/ 13 June 2013

Political parties will play on Mandela’s legacy

Political Parties Will Play On Mandela's Legacy

Even though they will do so at their longer-term peril. And his frail state will do little to deter them.

"The [Democratic Alliance] will juxtapose [President Jacob] Zuma against Mandela, and push the point that this is not the party that Mandela fought for," said Alexander Beresford, who specialises in South African politics at the University of Leeds.

"The ANC will play the 'do it for Madiba, one last time' card; that will be the subtext."

Analysts concur on the challenges faced by the ruling party and its opposition: the ANC needs to stem the apparent outflow of supporters disillusioned by everything from corruption scandals to poor service delivery, while the DA must appeal to black voters. For both, as well as for fringe parties, Mandela's legacy will be a powerful tool in 2014.

"The broader context is that of an election taking place exactly 20 years after the advent of democracy," said political analyst Aubrey Matshiqi. "It will be a historic and symbolic election. The symbolism of Mandela will be amplified by that fact."

How smaller parties will attempt to make use of that symbolism is not yet clear, but the approaches of the DA and the ANC seem inevitable.

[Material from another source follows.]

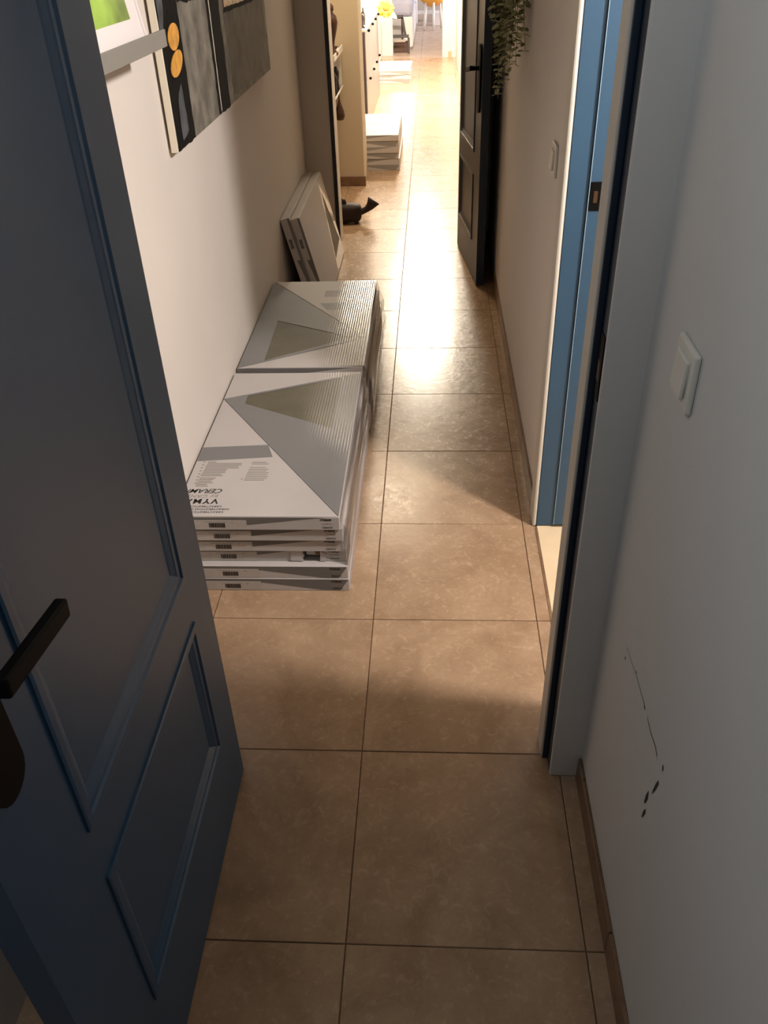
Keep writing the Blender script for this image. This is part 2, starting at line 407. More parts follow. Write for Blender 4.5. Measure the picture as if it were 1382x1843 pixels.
rbox('stop_lining', .4110, .4262, .4420, .4990, .002, 2.04, MAT['trim'], f1, .003)
rbox('stop', -.3135, -.3090, .4372, .4990, .002, 2.04, MAT['blue'], f1, .0015)
rbox('casing', .4262, XR-.0005, .4900, .4990, .002, 2.13, MAT['wall_cool'], f1, .003)
rbox('casing', -.40, -.3135, .4900, .4990, .002, 2.13, MAT['trim'], f1, .003)
bm = bmesh.new(); add_box(bm, .4245, .4266, .402, .4365, .935, 1.045, .0006); sp = bm_obj('strike_plate', bm, MAT['black'], f1)
box('latch_hole', .4240, .4246, .411, .428, .965, 1.00, MAT['brass'], sp)

# side doorway frame in the right corridor wall
f2 = thing('trim_2', 'lit blue jamb of the side doorway with thin pale joint line', 'door frame', kind='structure')
box('jamb', XR+.001, .5445, 1.338, 1.360, .004, 2.06, MAT['jamb'], f2, .0015)
box('jamb', .5450, .610, 1.331, 1.360, .012, 2.06, MAT['jamb'], f2, .0010)
o = box('joint_line', .5438, .5452, 1.3300, 1.336, .012, 2.06, MAT['caulk'], f2); o['label'] = 'pale line between two blue jamb boards'
box('jamb', XR+.001, .610, .55, .572, .004, 2.06, MAT['jamb'], f2, .0015)
box('jamb', XR+.001, .610, .572, 1.331, 2.045, 2.075, MAT['jamb'], f2, .0015)
rbox('casing', XR-.012, XR+.0005, 1.337, 1.408, .001, 2.13, MAT['trim'], f2, .005)
rbox('casing', XR-.012, XR+.0005, .500, .571, .001, 2.13, MAT['trim'], f2, .005)
rbox('casing', XR-.012, XR+.0005, .571, 1.337, 2.062, 2.13, MAT['trim'], f2, .005)
bm = bmesh.new(); add_box(bm, .5462, .5800, 1.3285, 1.3312, .977, 1.046, .001); sp = bm_obj('strike_plate', bm, MAT['black'], f2)
sp['label'] = 'black strike plate let into the blue jamb'
box('latch_hole', .5555, .5655, 1.3275, 1.3287, .996, 1.024, MAT['brass'], sp, .0005)

# second doorway frame
f3 = thing('trim_3', 'blue frame of the second doorway, left jamb blackened as shade, with a bright lit edge', 'door frame', kind='structure')
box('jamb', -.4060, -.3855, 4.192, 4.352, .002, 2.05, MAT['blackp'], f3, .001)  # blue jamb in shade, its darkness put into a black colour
box('lit_edge', -.3855, -.3840, 4.196, 4.352, .002, 2.05, MAT['trim'], f3, .001)['label'] = 'bright white edge strip'
box('jamb', .322, .3445, 4.192, 4.296, .002, 2.05, MAT['blue'], f3, .001)
box('jamb', -.3840, .322, 4.192, 4.296, 2.05, 2.075, MAT['blue'], f3, .001)

# ------------------------------------------------------------------ panelled doors (local: x along width from hinge, y = face normal side, z up)
def panel_door(name, label, width, height, m, thick, panels, mould, loc, rotz, cat='door'):
    r = thing(name, label, cat, kind='structure')
    zs = sorted({0, height} | {q for pz in panels for q in pz[2:]})
    xa, xb = panels[0][0], panels[0][1]
    lst = [(0, xa, -thick, 0, 0, height), (xb, width, -thick, 0, 0, height)]
    solid = [(zs[i], zs[i+1]) for i in range(len(zs)-1) if not any(abs(pz[2]-zs[i]) < 1e-6 for pz in panels)]
    for a, b in solid: lst.append((xa, xb, -thick, 0, a, b))
    bm = bmesh.new()
    for q in lst: add_box(bm, *q)
    bmesh.ops.remove_doubles(bm, verts=bm.verts, dist=1e-6)
    bm_obj('leaf', bm, m, r)
    for (a, b, c, d) in panels:
        box('panel', a-.002, b+.002, -thick+.008, -.008, c-.002, d+.002, m, r)
        for side in (0, 1):
            bm = bmesh.new()   # stepped ogee moulding around the opening
            prof = [(0, -.0081), (0, .0035), (.004, .0050), (mould*.35, .0050), (mould*.42, .001), (mould*.62, .0), (mould*.70, -.0020), (mould*.92, -.0062), (mould, -.0081)]
            rings = []
            for t, h in prof:
                yy = h if side == 0 else -thick-h
                rings.append([bm.verts.new((x, yy, z)) for x, z in ((a-.006+t, c-.006+t), (b+.006-t, c-.006+t), (b+.006-t, d+.006-t), (a-.006+t, d+.006-t))])
            for i in range(len(rings)-1):
                for k in range(4): bm.faces.new((rings[i][k], rings[i][(k+1) % 4], rings[i+1][(k+1) % 4], rings[i+1][k]))
            bm_obj('moulding', bm, m, r)
    r.location = loc; r.rotation_euler = (0, 0, rotz)
    return r
# door_1: hinge at (-.267, .388), leaf runs towards the camera (-Y); visible face looks to +X
# local x -> world -Y, local y -> world +X
d1 = panel_door('door_1', 'blue panelled door standing open at the left edge, black lever handle', .752, 2.03, MAT['blue'], .040,
                [(.112, .592, .222, .548), (.112, .592, .660, 1.90)], .040, (-.267, .388, .006), -PI/2)
def lever_set(parent, x, z, side, up, low, dirx, m, thick=.04, ln=.125, std=.048, oval=.031, drop=.02):
    y0 = 0 if side > 0 else -thick; s = side
    bm = bmesh.new(); V = []
    pts = []
    for k in range(13): t = PI*k/12; pts.append((x+oval*math.cos(t), z+up-oval+oval*math.sin(t)))
    for k in range(13): t = PI+PI*k/12; pts.append((x+oval*math.cos(t), z-low+oval+oval*math.sin(t)))
    A = [bm.verts.new((a, y0, b)) for a, b in pts]; B = [bm.verts.new((a, y0+s*.009, b)) for a, b in pts]
    bm.faces.new(A); bm.faces.new(B)
    for i in range(len(A)): bm.faces.new((A[i], A[(i+1) % len(A)], B[(i+1) % len(A)], B[i]))
    bm_obj('back_plate', bm, m, parent)
    bm = bmesh.new()
    tube_bm(bm, [(x, y0+s*.009, z), (x, y0+s*(std-.006), z)], .0105, 14)
    add_box(bm, min(x-dirx*.012, x+dirx*ln), max(x-dirx*.012, x+dirx*ln), *sorted((y0+s*(std-.008), y0+s*(std+.006))), z-.011, z+.011, .003, 2,
            Matrix.Translation((x, 0, z)) @ Matrix.Rotation(math.atan2(drop, ln)*dirx, 4, 'Y') @ Matrix.Translation((-x, 0, -z)))
    h = bm_obj('lever_handle', bm, m, parent)
    return h
lever_set(d1, .690, 1.022, 1, .085, .165, -1, MAT['black'])
lever_set(d1, .690, 1.022, -1, .085, .165, -1, MAT['black'])
box('lock_face', .7515, .7535, -.030, -.010, .94, 1.12, MAT['black'], d1, .0005)
for z in (.25, 1.05, 1.80):
    tube('hinge', [(-.004, -.044, z-.04), (-.004, -.044, z+.04)], .006, MAT['black'], d1, 10)
# door_2: hinge (.309,4.18) lock edge (.389,3.477); visible face looks to -X
ang = math.atan2(3.477-4.185, .389-.309)
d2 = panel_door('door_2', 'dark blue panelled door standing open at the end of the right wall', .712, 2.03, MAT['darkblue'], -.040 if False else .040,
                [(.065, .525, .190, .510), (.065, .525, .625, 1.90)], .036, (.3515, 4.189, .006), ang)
lever_set(d2, .650, 1.01, 1, .10, .19, -1, MAT['black'])
lever_set(d2, .650, 1.01, -1, .10, .19, -1, MAT['black'])

# ------------------------------------------------------------------ wall switches
def switch(name, yc, zc, label, w_=.082):
    r = thing(name, label, 'switch', (XR, yc, zc))
    bm = bmesh.new(); add_box(bm, -.009, -.0002, -w_/2, w_/2, -w_/2, w_/2, .0035, 3); bm_obj('plate', bm, MAT['plastic'], r)
    bm = bmesh.new()
    add_box(bm, -.0145, -.0088, -w_*.31, w_*.31, -w_*.31, w_*.31, .002, 2, Matrix.Rotation(.05, 4, 'Y')); bm_obj('rocker', bm, MAT['plastic'], r)
    return r
switch('light_switch', .190, 1.088, 'larger white rocker light switch beside the nearest door frame')
switch('light_switch', 1.575, 1.045, 'small white light switch on the corridor wall beyond the side doorway')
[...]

The DA, with its controversial "Know your DA" campaign, is attempting to claim a share of struggle history, and has laid the groundwork for a repeat of its highly personalised anti-Zuma platform. It has already invoked comparisons between the two presidents.

The ANC, with a history of "do it for Chris Hani" (a line pushed by the South African Communist Party on the ANC's behalf), partly in response to the DA, has assumed the mantle of the only organisation that can build on Mandela's legacy.

Both parties' approaches are likely to come in for a bruising.

"The danger for the ANC is that it could look like a party of exhausted ideas if it keeps looking back to struggle credentials rather than forward to things like the national development plan," said Beresford. "The DA, reducing things to personality politics, may be seen as a party lacking any substantial ideological blueprint for a future South Africa."

For Matshiqi, the primary problem both parties face is opening themselves up to comparison with an icon, who, through his absence from public life, has become all the more idealised.

That could prove unflattering not only to the organisations, but especially to Zuma and to DA leader Helen Zille.

"There is a strong link between the identity of the party leader and voting patterns in South Africa," said Matshiqi. "The images of certain leaders may suffer more than the image of the party itself."

Potential public distaste at the use of an ailing elderly man to capture votes will only see political parties take a more subtle approach, the analysts said, as the potential benefits far outweigh the risks that the general mood will turn against them.

"It doesn't matter what the public thinks," said Matshiqi. "They [the political parties] will use Mandela as a prop in their political theatre."